**Aim**. Repeat the listing that follows, character for character, minus the pictures.

* * * * * * * * *

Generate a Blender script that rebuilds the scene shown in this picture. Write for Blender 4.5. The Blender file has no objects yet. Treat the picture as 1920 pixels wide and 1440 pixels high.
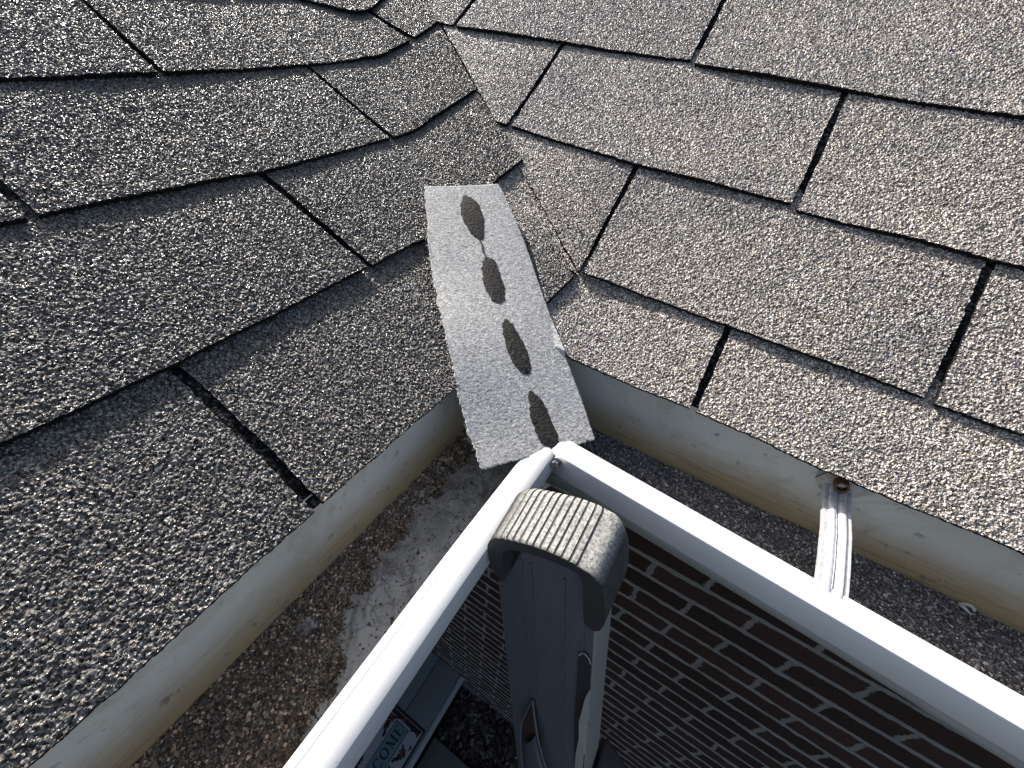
import bpy, bmesh, math, random
import numpy as np
from mathutils import Matrix, Vector
random.seed(7); rng=np.random.default_rng(11)
C=bpy.context.scene.collection; sc=bpy.context.scene
ZC=3.27                                    # eye height of the camera above the ground
# ------------------------------------------------------------------ camera
def rotm(a,b,g):
    ca,sa,cb,sb,cg,sg=np.cos(a),np.sin(a),np.cos(b),np.sin(b),np.cos(g),np.sin(g)
    Rz=np.array([[ca,-sa,0],[sa,ca,0],[0,0,1]]); B=np.array([[1,0,0],[0,0,-1],[0,1,0]])
    Rp=np.array([[1,0,0],[0,cb,-sb],[0,sb,cb]]); Rr=np.array([[cg,-sg,0],[sg,cg,0],[0,0,1]])
    return Rr@Rp@B@Rz
RM=rotm(*np.radians([-27.76,41.2,5.76]))
cam=bpy.data.cameras.new('camera'); camo=bpy.data.objects.new('camera',cam); C.objects.link(camo)
cam.sensor_width=36; cam.lens=36*747/1920; cam.clip_start=.01; cam.clip_end=500
M=Matrix.Identity(4)
for i in range(3):
    M[i][0]=RM[0][i]; M[i][1]=-RM[1][i]; M[i][2]=-RM[2][i]
M[0][3]=0; M[1][3]=0; M[2][3]=ZC
camo.matrix_world=M; sc.camera=camo
# ------------------------------------------------------------------ light
SUN=Vector((-1.30,.50,1.0)).normalized()
el=math.asin(SUN.z); az=math.atan2(SUN.x,SUN.y)
w=bpy.data.worlds.new('World'); sc.world=w; w.use_nodes=True
nt=w.node_tree; nt.nodes.clear()
sk=nt.nodes.new('ShaderNodeTexSky'); sk.sky_type='NISHITA'; sk.sun_disc=False
sk.dust_density=4.5; sk.air_density=1.; sk.ozone_density=.6; sk.sun_elevation=el; sk.sun_rotation=az
bg=nt.nodes.new('ShaderNodeBackground'); bg.inputs[1].default_value=.095
wo=nt.nodes.new('ShaderNodeOutputWorld'); nt.links.new(sk.outputs[0],bg.inputs[0]); nt.links.new(bg.outputs[0],wo.inputs[0])
sl=bpy.data.lights.new('sun','SUN'); sl.energy=5; sl.angle=math.radians(.5); sl.color=(1,.955,.89)
so=bpy.data.objects.new('sun',sl); C.objects.link(so); so.rotation_euler=SUN.to_track_quat('Z','Y').to_euler(); so.location=(0,0,8)
sc.view_settings.view_transform='Standard'; sc.view_settings.look='None'; sc.view_settings.gamma=1
sc.view_settings.exposure=.85
# ------------------------------------------------------------------ object helpers
def thing(name,base,label,cat,group=None,kind=None):
    o=bpy.data.objects.new(name,None); C.objects.link(o); o.location=base; o.empty_display_size=.05
    o['label']=label; o['category']=cat
    if group:o['group']=group
    if kind:o['kind']=kind
    return o
def attach(o,parent):
    o.parent=parent
    base=Vector((0,0,0)); p=parent
    while p: base+=p.location; p=p.parent
    o.location=-base
def mobj(name,me,mat,parent=None,label=None):
    o=bpy.data.objects.new(name,me); C.objects.link(o)
    if mat:
        for m in (mat if isinstance(mat,(list,tuple)) else [mat]): me.materials.append(m)
    if parent: attach(o,parent)
    if label:o['label']=label
    return o
def npmesh(name,V,Q,smooth=False):
    V=np.asarray(V,float).copy(); V[:,2]+=ZC
    Q=np.asarray(Q,np.int32); n=Q.shape[1]
    me=bpy.data.meshes.new(name); me.vertices.add(len(V)); me.vertices.foreach_set('co',V.ravel())
    me.loops.add(Q.size); me.loops.foreach_set('vertex_index',Q.ravel())
    me.polygons.add(len(Q)); me.polygons.foreach_set('loop_start',np.arange(0,Q.size,n,dtype=np.int32))
    me.polygons.foreach_set('loop_total',np.full(len(Q),n,dtype=np.int32))
    me.polygons.foreach_set('use_smooth',np.full(len(Q),smooth)); me.update(calc_edges=True); me.validate()
    return me
class MB:
    """collects polygons; camera-relative heights (z=0 is eye level) become world heights on build"""
    def __init__(s): s.v=[]; s.f=[]
    def add(s,v,f):
        b=len(s.v); s.v+= [tuple(map(float,p)) for p in v]; s.f+=[tuple(i+b for i in q) for q in f]
    def box(s,a,b):
        x0,y0,z0=a;x1,y1,z1=b
        s.add([(x0,y0,z0),(x1,y0,z0),(x1,y1,z0),(x0,y1,z0),(x0,y0,z1),(x1,y0,z1),(x1,y1,z1),(x0,y1,z1)],
              [(0,3,2,1),(4,5,6,7),(0,1,5,4),(1,2,6,5),(2,3,7,6),(3,0,4,7)])
    def prism(s,poly,h0,h1,fr=lambda p,h:(p[0],p[1],h)):
        n=len(poly); s.add([fr(p,h0) for p in poly]+[fr(p,h1) for p in poly],
          [tuple(range(n-1,-1,-1)),tuple(range(n,2*n))]+[(i,(i+1)%n,(i+1)%n+n,i+n) for i in range(n)])
    def strip(s,rows,closed=False):
        n=len(rows[0]); v=[p for r in rows for p in r]; f=[]
        for i in range(len(rows)-1):
            for j in range(n if closed else n-1):
                k=(j+1)%n; f.append((i*n+j,i*n+k,(i+1)*n+k,(i+1)*n+j))
        s.add(v,f)
    def build(s,name,mat,parent=None,label=None,smooth=False,bevel=0,seg=2,solid=0,auto=None):
        me=bpy.data.meshes.new(name); me.from_pydata([(x,y,z+ZC) for x,y,z in s.v],[],s.f); me.update()
        bm=bmesh.new(); bm.from_mesh(me); bmesh.ops.recalc_face_normals(bm,faces=bm.faces)
        if bevel: 
            es=[e for e in bm.edges if len(e.link_faces)==2 and e.calc_face_angle(0)>.6]
            bmesh.ops.bevel(bm,geom=es,offset=bevel,segments=seg,affect='EDGES',profile=.6)
        bm.to_mesh(me); bm.free()
        if smooth or bevel: me.polygons.foreach_set('use_smooth',[True]*len(me.polygons))
        o=mobj(name,me,mat,parent,label)
        if solid:
            m=o.modifiers.new('solid','SOLIDIFY'); m.thickness=solid; m.offset=0
        if (smooth or bevel):
            me.set_sharp_from_angle(angle=math.radians(auto or 40))
        return o
def merge(dst,src):
    bm=bmesh.new(); bm.from_mesh(dst.data); n=len(bm.faces); bm.from_mesh(src.data); bm.faces.ensure_lookup_table()
    k=len(dst.data.materials); dst.data.materials.append(src.data.materials[0])
    for f in bm.faces[n:]: f.material_index=k
    bm.to_mesh(dst.data); bm.free(); bpy.data.objects.remove(src)
def tube(mb,pts,rad,n=8,caps=True):
    pts=[Vector(p) for p in pts]; rows=[]
    for i,p in enumerate(pts):
        d=(pts[min(i+1,len(pts)-1)]-pts[max(i-1,0)]).normalized()
        u=d.orthogonal().normalized() if i==0 else (u-d*u.dot(d)).normalized()
        v=d.cross(u); r=rad[i] if isinstance(rad,(list,tuple)) else rad
        rows.append([tuple(p+(u*math.cos(6.2832*k/n)+v*math.sin(6.2832*k/n))*r) for k in range(n)])
    mb.strip(rows,closed=True)
    if caps: mb.add(rows[0],[tuple(range(n-1,-1,-1))]); mb.add(rows[-1],[tuple(range(n))])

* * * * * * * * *

**Answer to the exercise**.
Generate a Blender script that rebuilds the scene shown in this picture. Write for Blender 4.5. The Blender file has no objects yet. Treat the picture as 1920 pixels wide and 1440 pixels high.
import bpy, bmesh, math, random
import numpy as np
from mathutils import Matrix, Vector
random.seed(7); rng=np.random.default_rng(11)
C=bpy.context.scene.collection; sc=bpy.context.scene
ZC=3.27                                    # eye height of the camera above the ground
# ------------------------------------------------------------------ camera
def rotm(a,b,g):
    ca,sa,cb,sb,cg,sg=np.cos(a),np.sin(a),np.cos(b),np.sin(b),np.cos(g),np.sin(g)
    Rz=np.array([[ca,-sa,0],[sa,ca,0],[0,0,1]]); B=np.array([[1,0,0],[0,0,-1],[0,1,0]])
    Rp=np.array([[1,0,0],[0,cb,-sb],[0,sb,cb]]); Rr=np.array([[cg,-sg,0],[sg,cg,0],[0,0,1]])
    return Rr@Rp@B@Rz
RM=rotm(*np.radians([-27.76,41.2,5.76]))
cam=bpy.data.cameras.new('camera'); camo=bpy.data.objects.new('camera',cam); C.objects.link(camo)
cam.sensor_width=36; cam.lens=36*747/1920; cam.clip_start=.01; cam.clip_end=500
M=Matrix.Identity(4)
for i in range(3):
    M[i][0]=RM[0][i]; M[i][1]=-RM[1][i]; M[i][2]=-RM[2][i]
M[0][3]=0; M[1][3]=0; M[2][3]=ZC
camo.matrix_world=M; sc.camera=camo
# ------------------------------------------------------------------ light
SUN=Vector((-1.30,.50,1.0)).normalized()
el=math.asin(SUN.z); az=math.atan2(SUN.x,SUN.y)
w=bpy.data.worlds.new('World'); sc.world=w; w.use_nodes=True
nt=w.node_tree; nt.nodes.clear()
sk=nt.nodes.new('ShaderNodeTexSky'); sk.sky_type='NISHITA'; sk.sun_disc=False
sk.dust_density=4.5; sk.air_density=1.; sk.ozone_density=.6; sk.sun_elevation=el; sk.sun_rotation=az
bg=nt.nodes.new('ShaderNodeBackground'); bg.inputs[1].default_value=.095
wo=nt.nodes.new('ShaderNodeOutputWorld'); nt.links.new(sk.outputs[0],bg.inputs[0]); nt.links.new(bg.outputs[0],wo.inputs[0])
sl=bpy.data.lights.new('sun','SUN'); sl.energy=5; sl.angle=math.radians(.5); sl.color=(1,.955,.89)
so=bpy.data.objects.new('sun',sl); C.objects.link(so); so.rotation_euler=SUN.to_track_quat('Z','Y').to_euler(); so.location=(0,0,8)
sc.view_settings.view_transform='Standard'; sc.view_settings.look='None'; sc.view_settings.gamma=1
sc.view_settings.exposure=.85
# ------------------------------------------------------------------ object helpers
def thing(name,base,label,cat,group=None,kind=None):
    o=bpy.data.objects.new(name,None); C.objects.link(o); o.location=base; o.empty_display_size=.05
    o['label']=label; o['category']=cat
    if group:o['group']=group
    if kind:o['kind']=kind
    return o
def attach(o,parent):
    o.parent=parent
    base=Vector((0,0,0)); p=parent
    while p: base+=p.location; p=p.parent
    o.location=-base
def mobj(name,me,mat,parent=None,label=None):
    o=bpy.data.objects.new(name,me); C.objects.link(o)
    if mat:
        for m in (mat if isinstance(mat,(list,tuple)) else [mat]): me.materials.append(m)
    if parent: attach(o,parent)
    if label:o['label']=label
    return o
def npmesh(name,V,Q,smooth=False):
    V=np.asarray(V,float).copy(); V[:,2]+=ZC
    Q=np.asarray(Q,np.int32); n=Q.shape[1]
    me=bpy.data.meshes.new(name); me.vertices.add(len(V)); me.vertices.foreach_set('co',V.ravel())
    me.loops.add(Q.size); me.loops.foreach_set('vertex_index',Q.ravel())
    me.polygons.add(len(Q)); me.polygons.foreach_set('loop_start',np.arange(0,Q.size,n,dtype=np.int32))
    me.polygons.foreach_set('loop_total',np.full(len(Q),n,dtype=np.int32))
    me.polygons.foreach_set('use_smooth',np.full(len(Q),smooth)); me.update(calc_edges=True); me.validate()
    return me
class MB:
    """collects polygons; camera-relative heights (z=0 is eye level) become world heights on build"""
    def __init__(s): s.v=[]; s.f=[]
    def add(s,v,f):
        b=len(s.v); s.v+= [tuple(map(float,p)) for p in v]; s.f+=[tuple(i+b for i in q) for q in f]
    def box(s,a,b):
        x0,y0,z0=a;x1,y1,z1=b
        s.add([(x0,y0,z0),(x1,y0,z0),(x1,y1,z0),(x0,y1,z0),(x0,y0,z1),(x1,y0,z1),(x1,y1,z1),(x0,y1,z1)],
              [(0,3,2,1),(4,5,6,7),(0,1,5,4),(1,2,6,5),(2,3,7,6),(3,0,4,7)])
    def prism(s,poly,h0,h1,fr=lambda p,h:(p[0],p[1],h)):
        n=len(poly); s.add([fr(p,h0) for p in poly]+[fr(p,h1) for p in poly],
          [tuple(range(n-1,-1,-1)),tuple(range(n,2*n))]+[(i,(i+1)%n,(i+1)%n+n,i+n) for i in range(n)])
    def strip(s,rows,closed=False):
        n=len(rows[0]); v=[p for r in rows for p in r]; f=[]
        for i in range(len(rows)-1):
            for j in range(n if closed else n-1):
                k=(j+1)%n; f.append((i*n+j,i*n+k,(i+1)*n+k,(i+1)*n+j))
        s.add(v,f)
    def build(s,name,mat,parent=None,label=None,smooth=False,bevel=0,seg=2,solid=0,auto=None):
        me=bpy.data.meshes.new(name); me.from_pydata([(x,y,z+ZC) for x,y,z in s.v],[],s.f); me.update()
        bm=bmesh.new(); bm.from_mesh(me); bmesh.ops.recalc_face_normals(bm,faces=bm.faces)
        if bevel: 
            es=[e for e in bm.edges if len(e.link_faces)==2 and e.calc_face_angle(0)>.6]
            bmesh.ops.bevel(bm,geom=es,offset=bevel,segments=seg,affect='EDGES',profile=.6)
        bm.to_mesh(me); bm.free()
        if smooth or bevel: me.polygons.foreach_set('use_smooth',[True]*len(me.polygons))
        o=mobj(name,me,mat,parent,label)
        if solid:
            m=o.modifiers.new('solid','SOLIDIFY'); m.thickness=solid; m.offset=0
        if (smooth or bevel):
            me.set_sharp_from_angle(angle=math.radians(auto or 40))
        return o
def merge(dst,src):
    bm=bmesh.new(); bm.from_mesh(dst.data); n=len(bm.faces); bm.from_mesh(src.data); bm.faces.ensure_lookup_table()
    k=len(dst.data.materials); dst.data.materials.append(src.data.materials[0])
    for f in bm.faces[n:]: f.material_index=k
    bm.to_mesh(dst.data); bm.free(); bpy.data.objects.remove(src)
def tube(mb,pts,rad,n=8,caps=True):
    pts=[Vector(p) for p in pts]; rows=[]
    for i,p in enumerate(pts):
        d=(pts[min(i+1,len(pts)-1)]-pts[max(i-1,0)]).normalized()
        u=d.orthogonal().normalized() if i==0 else (u-d*u.dot(d)).normalized()
        v=d.cross(u); r=rad[i] if isinstance(rad,(list,tuple)) else rad
        rows.append([tuple(p+(u*math.cos(6.2832*k/n)+v*math.sin(6.2832*k/n))*r) for k in range(n)])
    mb.strip(rows,closed=True)
    if caps: mb.add(rows[0],[tuple(range(n-1,-1,-1))]); mb.add(rows[-1],[tuple(range(n))])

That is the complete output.